Despite the grim economy, Gov. Jerry Brown is asking Californians to approve a $7 billion tax hike. Without it, he recently wrote, the state “will have no choice but to make deeper and more damaging cuts to schools.” Taxpayers are thus left to weigh the potential benefits of spending an extra $7 billion, largely on public schools, against the damage that higher taxes do to employment and economic growth. When they do so, they will be surprised to learn how little they have gotten for previous increases in public school spending.

One way to estimate the academic impact of higher public school spending is to see what it has accomplished in the past.
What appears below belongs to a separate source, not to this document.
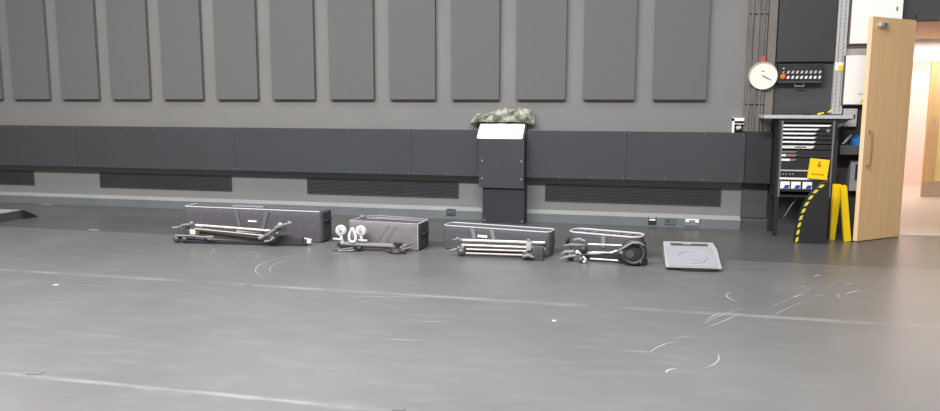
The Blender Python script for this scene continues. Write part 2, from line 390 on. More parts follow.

That’s the purpose of the accompanying chart, which shows the percent change in K‑12 spending per pupil since 1968 and in SAT scores since 1972 (each of those being the earliest year for which data could be obtained at the time of this writing). Spending is up by 95 percent in real, inflation-adjusted dollars while SAT scores have fallen by 4 percent (accounting for the rescaling of the test in 1996).


Here’s another way to look at it: Californians spent $27 billion more on public schooling in 2010 than they did when Jerry Brown was elected to his first term as governor in 1974. That’s after taking both inflation and rising enrollment into account. Given that a $27 billion increase was accompanied by worse academic performance, the merits of a multibillion-dollar increase are, at best, questionable.

But is the SAT a good way to measure the school system’s academic performance? One criticism is that these scores may fluctuate based on the share of students taking the test. The theory is that a higher participation rate can drag down the average, given the inclusion of more low-achieving students. If that’s true, then the SAT-score decline in California may be larger than it at first seems, because the participation rate was actually 4 percentage points higher in the mid-1970s than in 2010.

The increasing participation of lower-scoring minority students is also frequently offered to dismiss the decline in SAT scores during the 1960s and 1970s, but this argument, too, is unpersuasive. Nationwide, the scores of white students alone also declined, and there is little reason to imagine California was an exception to the national pattern.

One valid critique of the SAT is that only a third of high school seniors take the test, and so it is not representative of the entire student population. While that’s true, those SAT takers represent the students most likely to go on to higher education and to become leaders of industry. When a massive increase in spending is accompanied by a fall in the performance of these students, it is a grim sign for the school system and for the state’s future.

Finally, it is true that a $7 billion tax increase would at least preserve a certain number of public sector jobs, even if those jobs have not, and likely will not, improve educational outcomes. But if that $7 billion is not taxed out of the free-enterprise sector of California’s economy, it will preserve or create private-sector jobs when it is spent or invested. And, contrary to the pattern shown in the accompanying chart, jobs in the free-enterprise sector do produce things that people value: from movies and music to citrus fruits and cellphones — thus generating new revenue. Tax away that money and you take away those private-sector jobs and revenue.

The final question boils down to this: Can Californians afford to tax $7 billion out of the productive sector of the economy and get nothing in return for the damage it would do?